Ma ormai le prove che dovevano sparire sono sparite (la piazza fu «lavata» immediatamente dopo l’attentato) e le informative che non dovevano arrivare non sono arrivate. Come quella inviata dai servizi segreti dal centro di Padova a Roma, indirizzate all’allora capo del Sid, Gianadelio Maletti, e riguardante la riunione in cui si sarebbe deciso l’attentato: «Maletti su una di queste informative scriverà: “Notizia importante, passare alla magistratura” – ricorda Manlio Milani, presidente dell’associazione famigliari delle vittime della strage di Piazza Loggia – Ma alla magistratura non arriveranno mai». Omissioni e depistaggi che hanno accompagnato tutta la storia delle indagini sulla strage del ’74: «Quando Maletti nell’agosto del 74 viene interrogato dalla magistratura, dirà che in quel momento – prosegue Milani – i servizi segreti non sapevano assolutamente nulla. Tiene nascosto l’appunto. Nel 2010 abbiamo sentito l’ex generale in videoconferenza (Maletti è tuttora in Sudafrica) la risposta è stata che non si ricordava più di quell’aspetto». Al di là delle trame e dei contatti assodati tra i servizi e gli estremisti di destra «l’ultima sentenza – spiega ancora Milani – ha fissato alcuni elementi importanti: è assodato che tra il ’69 e il ’74 ha operato un unico gruppo neofascista facente capo a Ordine Nuovo.
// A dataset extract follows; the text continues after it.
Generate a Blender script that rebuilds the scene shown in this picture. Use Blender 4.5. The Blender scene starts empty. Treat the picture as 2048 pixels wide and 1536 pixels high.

E che colui che ha costruito l’ordigno portato in Piazza Loggia, Carlo Digilio, era già stato condannato per la strage di Piazza Fontana del 12 dicembre 1969. Questo certifica la continuità di quel progetto».

Accanto all’infinita vicenda giudiziaria, da tempo ormai la memoria della strage di Brescia percorre binari propri. Una memoria che ha elaborato – fin da subito – la consapevolezza di dover separare la verità storica dalle indagini della magistratura. Il 28 maggio ’74 a Brescia morirono otto persone. Tra di loro c’era un gruppo di insegnanti, che si era riunito intorno alla colonna dove scoppiò la bomba, che in quegli anni avevano contribuito a fondare le sezioni sindacali della scuola: Giulietta Banzi, Livia Bottardi, Alberto Trebeschi, Clementina Calzari e Luigi Pinto insegnavano nei licei e nelle scuole medie della città. Insieme a loro morirono due lavoratori, Vittorio Zambarda e Bartolomeo Talenti, ed Euplo Natali, operaio in pensione. E se l’anniversario del 28 maggio è rimasto vivo fino ad oggi, forse, lo si deve anche alle scuole. Da quarant’anni, i colleghi degli insegnanti caduti il 28 maggio e gli studenti di allora – diventati a loro volta docenti – tengono viva la memoria della strage insieme ai famigliari delle vittime. «La città ancora una volta sente la voglia e la necessità di ritrovarsi, lo dimostra la miriade di iniziative che ci saranno oggi» spiega ancora Manlio Milani. A ricordare la strage di Brescia oggi alle 11,30 saranno presenti in città, insieme alle autorità locali, anche il sindaco di Milano Giuliano Pisapia e il sindaco di Bologna Virginio Merola, due città a loro volta duramente colpite dalle stragi. Nel pomeriggio, come ogni anno, la piazza si colorerà di iniziative promosse dal comitato «Piazza di Maggio», con un intervento del fondatore di Libera, Don Ciotti. Nel salone Vanvitelliano, la sala di rappresentanza del Comune, è stata allestita la mostra «Sguardi sospesi» di Albano Morandi e Ken Damy, con i volti dei manifestanti negli istanti successivi alla strage, fotografati allora proprio da Ken Damy e dal collettivo fotografico La Comune.